Millions of secrets are hiding the atmospheres of exoplanets. Now that we are transitioning from exoplanet discovery to characterization, NASA wants to launch its Pandora mission around the same time as the James Webb Space Telescope (JWST) to see what is really out there. There has been one problem plaguing past planet-hunting telescopes including Kepler, Spitzer, Hubble and even TESS. Stars have gotten in the way and made it look like some transiting exoplanets had characteristics that actually belonged to those stars.

What lurks in the atmospheres of these planets, most of which are too distant to send a spacecraft to, is the proverbial box Pandora seeks to open.

“Transits let us study the makeup of exoplanets’ atmospheres by comparing the size of an exoplanet’s shadow at different wavelengths or colors of light,” Pandora co-investigator Benjamin Rackham told SYFY WIRE. “Through this technique, known as transmission spectroscopy, we can infer the presence of different atoms or molecules in an exoplanet’s atmosphere by identifying wavelengths where the exoplanet casts a larger shadow.”

NASA Pandora mission

Pandora is a SmallSat with huge potential. It is equipped with an 18-inch mirror that will catch exoplanets transiting K and M-type stars. These are cool, low-mass stars that might host many potentially habitable planets, which Rackham believes could be anything from hot Jupiters to super-Earths to smaller sub-Neptunes. With the unprecedented ability to observe transits with two detectors, one that see visible light and another that sees in the near-infrared, it will be able to separate what characteristics belong to a star versus which identify a transiting exoplanet. Disruptive signals from stars will be attributed to the stars. If it identifies water vapor like that in the atmosphere of Mars, or organics like those floating around above Titan, scientists back at mission control will be certain that they are seeing the right observations.

Before we look past a planet’s atmosphere to see what lies (and could be crawling) beyond, we have to look into the atmosphere itself. By finding out more about their atmospheres, scientists can at least get an idea of what that planet is like, and whether or not it might be habitable. Water vapor in the atmosphere may or may not mean habitability. The problem is that the starspots on some cooler stars may actually be cool enough to contain water vapor. If an observing spacecraft picks those up at the same time a planet is transiting, it could beam back data that makes it appear as if water vapor exists on the planet.

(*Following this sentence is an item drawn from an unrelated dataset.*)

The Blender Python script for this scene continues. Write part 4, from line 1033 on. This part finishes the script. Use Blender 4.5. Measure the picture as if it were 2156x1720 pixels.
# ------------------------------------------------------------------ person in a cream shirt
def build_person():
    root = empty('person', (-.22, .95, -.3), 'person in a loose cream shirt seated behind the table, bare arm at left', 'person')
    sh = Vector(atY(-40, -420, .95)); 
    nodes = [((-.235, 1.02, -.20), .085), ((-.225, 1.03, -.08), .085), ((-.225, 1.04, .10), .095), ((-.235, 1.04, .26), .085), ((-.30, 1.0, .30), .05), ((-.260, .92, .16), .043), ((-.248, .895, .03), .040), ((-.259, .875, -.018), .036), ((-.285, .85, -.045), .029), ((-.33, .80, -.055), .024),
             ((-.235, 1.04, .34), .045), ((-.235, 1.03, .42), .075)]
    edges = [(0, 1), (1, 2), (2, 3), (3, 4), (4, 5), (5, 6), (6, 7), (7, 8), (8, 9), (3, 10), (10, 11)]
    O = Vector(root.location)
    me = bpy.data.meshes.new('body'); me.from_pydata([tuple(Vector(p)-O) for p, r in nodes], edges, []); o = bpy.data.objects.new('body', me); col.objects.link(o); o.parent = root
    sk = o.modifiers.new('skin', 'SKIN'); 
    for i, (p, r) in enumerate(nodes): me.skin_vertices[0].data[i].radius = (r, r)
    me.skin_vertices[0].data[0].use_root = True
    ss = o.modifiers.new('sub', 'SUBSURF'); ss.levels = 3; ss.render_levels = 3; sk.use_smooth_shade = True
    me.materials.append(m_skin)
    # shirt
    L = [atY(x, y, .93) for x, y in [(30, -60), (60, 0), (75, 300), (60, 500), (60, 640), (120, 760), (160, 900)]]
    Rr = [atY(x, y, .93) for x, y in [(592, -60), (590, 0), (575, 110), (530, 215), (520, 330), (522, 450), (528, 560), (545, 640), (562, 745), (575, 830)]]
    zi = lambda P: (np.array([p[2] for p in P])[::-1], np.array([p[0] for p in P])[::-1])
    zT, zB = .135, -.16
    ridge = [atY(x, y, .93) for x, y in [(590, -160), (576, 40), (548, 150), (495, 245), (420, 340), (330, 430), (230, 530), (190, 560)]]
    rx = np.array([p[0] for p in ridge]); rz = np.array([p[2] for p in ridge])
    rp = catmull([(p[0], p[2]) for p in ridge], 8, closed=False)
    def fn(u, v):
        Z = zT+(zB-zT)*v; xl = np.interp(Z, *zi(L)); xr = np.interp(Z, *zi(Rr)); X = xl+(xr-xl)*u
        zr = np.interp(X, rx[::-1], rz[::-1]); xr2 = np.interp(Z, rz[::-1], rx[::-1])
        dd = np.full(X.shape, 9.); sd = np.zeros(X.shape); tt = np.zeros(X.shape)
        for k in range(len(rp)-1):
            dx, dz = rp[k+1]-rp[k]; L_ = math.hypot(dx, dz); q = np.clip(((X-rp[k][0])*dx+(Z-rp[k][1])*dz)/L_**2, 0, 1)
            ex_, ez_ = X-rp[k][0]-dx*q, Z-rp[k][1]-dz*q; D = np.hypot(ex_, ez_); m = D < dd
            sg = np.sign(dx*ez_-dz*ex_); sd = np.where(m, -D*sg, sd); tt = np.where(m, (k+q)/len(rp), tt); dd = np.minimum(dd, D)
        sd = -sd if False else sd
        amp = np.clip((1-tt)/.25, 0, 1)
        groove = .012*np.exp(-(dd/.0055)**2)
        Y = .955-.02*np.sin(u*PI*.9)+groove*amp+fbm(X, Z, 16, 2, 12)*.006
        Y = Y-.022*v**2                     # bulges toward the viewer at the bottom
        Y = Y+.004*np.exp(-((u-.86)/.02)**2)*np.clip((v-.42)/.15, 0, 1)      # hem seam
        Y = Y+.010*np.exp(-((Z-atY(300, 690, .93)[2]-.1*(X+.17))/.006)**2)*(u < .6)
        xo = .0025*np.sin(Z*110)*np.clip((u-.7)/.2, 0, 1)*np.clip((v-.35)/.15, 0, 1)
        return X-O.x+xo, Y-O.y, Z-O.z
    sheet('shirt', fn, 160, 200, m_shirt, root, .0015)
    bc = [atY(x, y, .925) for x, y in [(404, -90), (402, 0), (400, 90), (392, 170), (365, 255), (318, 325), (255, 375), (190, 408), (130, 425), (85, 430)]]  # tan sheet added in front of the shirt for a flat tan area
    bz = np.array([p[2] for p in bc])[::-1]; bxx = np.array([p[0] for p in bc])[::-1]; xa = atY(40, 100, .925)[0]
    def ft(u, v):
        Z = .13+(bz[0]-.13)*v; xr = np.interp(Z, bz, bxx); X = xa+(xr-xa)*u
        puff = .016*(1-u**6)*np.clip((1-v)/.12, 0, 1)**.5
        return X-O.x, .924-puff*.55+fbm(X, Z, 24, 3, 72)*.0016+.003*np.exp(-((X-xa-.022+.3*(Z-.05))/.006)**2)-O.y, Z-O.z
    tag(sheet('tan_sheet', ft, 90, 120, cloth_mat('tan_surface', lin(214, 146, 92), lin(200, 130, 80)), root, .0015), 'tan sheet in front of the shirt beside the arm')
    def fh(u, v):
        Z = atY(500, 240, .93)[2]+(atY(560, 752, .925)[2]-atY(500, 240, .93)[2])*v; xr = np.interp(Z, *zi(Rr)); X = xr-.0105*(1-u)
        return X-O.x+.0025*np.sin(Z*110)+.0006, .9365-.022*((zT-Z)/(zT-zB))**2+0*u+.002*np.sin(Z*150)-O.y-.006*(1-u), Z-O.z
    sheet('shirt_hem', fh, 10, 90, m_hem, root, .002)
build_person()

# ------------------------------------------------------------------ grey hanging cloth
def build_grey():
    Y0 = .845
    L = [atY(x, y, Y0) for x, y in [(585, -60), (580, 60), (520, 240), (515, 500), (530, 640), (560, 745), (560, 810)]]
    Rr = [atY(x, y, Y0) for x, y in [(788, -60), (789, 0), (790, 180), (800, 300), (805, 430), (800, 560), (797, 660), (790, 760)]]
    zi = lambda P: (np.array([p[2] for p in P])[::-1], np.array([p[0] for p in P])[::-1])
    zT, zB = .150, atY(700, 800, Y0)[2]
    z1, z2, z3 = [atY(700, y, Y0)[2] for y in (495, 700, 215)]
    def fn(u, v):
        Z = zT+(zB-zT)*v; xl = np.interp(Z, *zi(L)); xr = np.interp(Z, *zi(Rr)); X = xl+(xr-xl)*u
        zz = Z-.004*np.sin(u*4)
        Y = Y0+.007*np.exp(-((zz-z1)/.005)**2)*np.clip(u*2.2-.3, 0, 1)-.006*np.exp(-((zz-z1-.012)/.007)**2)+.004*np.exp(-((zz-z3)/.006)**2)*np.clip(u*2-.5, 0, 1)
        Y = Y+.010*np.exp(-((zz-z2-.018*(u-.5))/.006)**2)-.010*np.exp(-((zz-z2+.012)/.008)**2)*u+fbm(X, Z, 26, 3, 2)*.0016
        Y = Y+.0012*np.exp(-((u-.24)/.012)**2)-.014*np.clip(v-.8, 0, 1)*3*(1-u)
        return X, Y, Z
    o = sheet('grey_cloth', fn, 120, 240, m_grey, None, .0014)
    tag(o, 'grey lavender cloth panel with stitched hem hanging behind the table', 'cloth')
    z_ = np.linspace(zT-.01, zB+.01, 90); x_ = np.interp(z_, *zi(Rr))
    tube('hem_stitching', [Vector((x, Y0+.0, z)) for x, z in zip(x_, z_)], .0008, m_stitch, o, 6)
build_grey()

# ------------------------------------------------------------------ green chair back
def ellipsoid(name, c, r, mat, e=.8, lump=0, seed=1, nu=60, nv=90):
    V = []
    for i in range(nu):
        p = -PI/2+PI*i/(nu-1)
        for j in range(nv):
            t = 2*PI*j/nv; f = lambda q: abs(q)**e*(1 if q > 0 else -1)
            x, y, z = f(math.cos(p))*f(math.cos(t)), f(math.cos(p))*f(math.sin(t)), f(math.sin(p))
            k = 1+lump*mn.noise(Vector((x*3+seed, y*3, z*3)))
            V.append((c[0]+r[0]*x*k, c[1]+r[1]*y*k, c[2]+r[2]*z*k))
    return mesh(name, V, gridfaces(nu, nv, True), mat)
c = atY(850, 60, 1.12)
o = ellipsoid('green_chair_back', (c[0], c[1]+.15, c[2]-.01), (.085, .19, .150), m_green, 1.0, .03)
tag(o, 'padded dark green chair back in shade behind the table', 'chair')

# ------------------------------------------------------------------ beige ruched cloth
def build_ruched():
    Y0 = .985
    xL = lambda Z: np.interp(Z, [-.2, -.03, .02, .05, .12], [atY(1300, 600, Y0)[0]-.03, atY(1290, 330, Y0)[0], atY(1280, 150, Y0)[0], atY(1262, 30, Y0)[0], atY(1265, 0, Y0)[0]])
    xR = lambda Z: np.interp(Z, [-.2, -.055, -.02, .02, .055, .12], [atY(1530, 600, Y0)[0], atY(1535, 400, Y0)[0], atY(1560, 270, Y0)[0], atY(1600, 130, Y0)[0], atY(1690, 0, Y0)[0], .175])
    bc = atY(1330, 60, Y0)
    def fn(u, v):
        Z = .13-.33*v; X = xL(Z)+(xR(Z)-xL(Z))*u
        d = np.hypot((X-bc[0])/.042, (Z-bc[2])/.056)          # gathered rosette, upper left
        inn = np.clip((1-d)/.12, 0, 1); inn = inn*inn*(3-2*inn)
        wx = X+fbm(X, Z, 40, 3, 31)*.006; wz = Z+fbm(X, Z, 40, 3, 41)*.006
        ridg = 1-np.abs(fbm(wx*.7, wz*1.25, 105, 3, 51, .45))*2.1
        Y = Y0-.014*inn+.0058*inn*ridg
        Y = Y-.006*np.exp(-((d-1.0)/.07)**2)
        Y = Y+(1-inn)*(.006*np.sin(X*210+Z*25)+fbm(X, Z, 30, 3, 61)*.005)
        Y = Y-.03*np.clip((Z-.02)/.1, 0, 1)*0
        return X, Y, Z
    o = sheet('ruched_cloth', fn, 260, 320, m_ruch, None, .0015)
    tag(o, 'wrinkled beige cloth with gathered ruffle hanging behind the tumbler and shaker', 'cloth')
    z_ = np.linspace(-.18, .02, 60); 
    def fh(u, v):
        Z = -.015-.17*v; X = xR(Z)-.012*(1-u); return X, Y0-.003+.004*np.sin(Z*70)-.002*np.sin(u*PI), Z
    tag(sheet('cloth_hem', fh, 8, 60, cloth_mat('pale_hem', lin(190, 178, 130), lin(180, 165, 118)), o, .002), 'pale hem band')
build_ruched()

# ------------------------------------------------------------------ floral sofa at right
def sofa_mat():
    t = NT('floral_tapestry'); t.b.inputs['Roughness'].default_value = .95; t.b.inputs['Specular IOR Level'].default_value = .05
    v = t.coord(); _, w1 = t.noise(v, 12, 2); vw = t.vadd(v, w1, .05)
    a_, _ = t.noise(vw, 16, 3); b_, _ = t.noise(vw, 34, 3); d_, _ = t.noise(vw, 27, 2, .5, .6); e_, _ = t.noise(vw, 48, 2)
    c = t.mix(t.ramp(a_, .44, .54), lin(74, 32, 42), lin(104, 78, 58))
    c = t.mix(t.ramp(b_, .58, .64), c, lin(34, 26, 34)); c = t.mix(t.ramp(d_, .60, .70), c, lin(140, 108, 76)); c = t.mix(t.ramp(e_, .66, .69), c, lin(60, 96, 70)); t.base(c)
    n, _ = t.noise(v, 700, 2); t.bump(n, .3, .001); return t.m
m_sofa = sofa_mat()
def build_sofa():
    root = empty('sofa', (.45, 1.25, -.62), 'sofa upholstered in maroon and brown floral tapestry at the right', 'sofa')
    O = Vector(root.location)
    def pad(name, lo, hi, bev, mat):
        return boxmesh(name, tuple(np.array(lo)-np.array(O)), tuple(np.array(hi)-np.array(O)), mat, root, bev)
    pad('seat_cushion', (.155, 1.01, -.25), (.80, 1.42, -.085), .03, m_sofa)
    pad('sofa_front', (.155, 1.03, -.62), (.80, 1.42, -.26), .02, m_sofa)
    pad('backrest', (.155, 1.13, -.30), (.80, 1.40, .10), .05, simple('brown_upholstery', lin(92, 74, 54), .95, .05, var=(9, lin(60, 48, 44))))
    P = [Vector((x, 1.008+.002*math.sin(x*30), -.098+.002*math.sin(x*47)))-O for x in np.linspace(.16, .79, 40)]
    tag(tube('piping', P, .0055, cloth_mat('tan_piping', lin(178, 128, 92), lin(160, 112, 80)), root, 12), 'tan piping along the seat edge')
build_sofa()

“The near-infrared spectrum will let us search for water absorption features, and the optical data will clue us in to brightness changes of the star that point to starspots,” Rackham said. “Pandora is that we will be able to record long transit baselines before and after the transit to probe really well for these brightness changes.”

Meaning, Pandora will stalk stars for about 24 hours around each transit and keep stalking them up to ten times a year. This is what will provide such a long baseline of data in the visible and near-infrared spectra, which will help separate starspots from anything in the atmospheres of the exoplanets flying past them. From this data, NASA scientists on the home planet will create digital models of the host stars that include their spots so they better understand the conditions within these starspots and how they affect transit observations. Rackham is eager to see Pandora in action along with JWST.

NASA Pandora mission orbit

“Pandora’s targets are all also high-priority targets for JWST. JWST will collect the best transmission spectra yet possible for these targets,” he said. “The Pandora data will help us place the JWST observations in the context of the observed stellar activity for these systems, allowing us to constrain the impact of starspots and make the most of the JWST data.”

So what could be out there beyond out solar system? If planets where it rains lava or molten iron have already been found, weirder atmospheres may exist.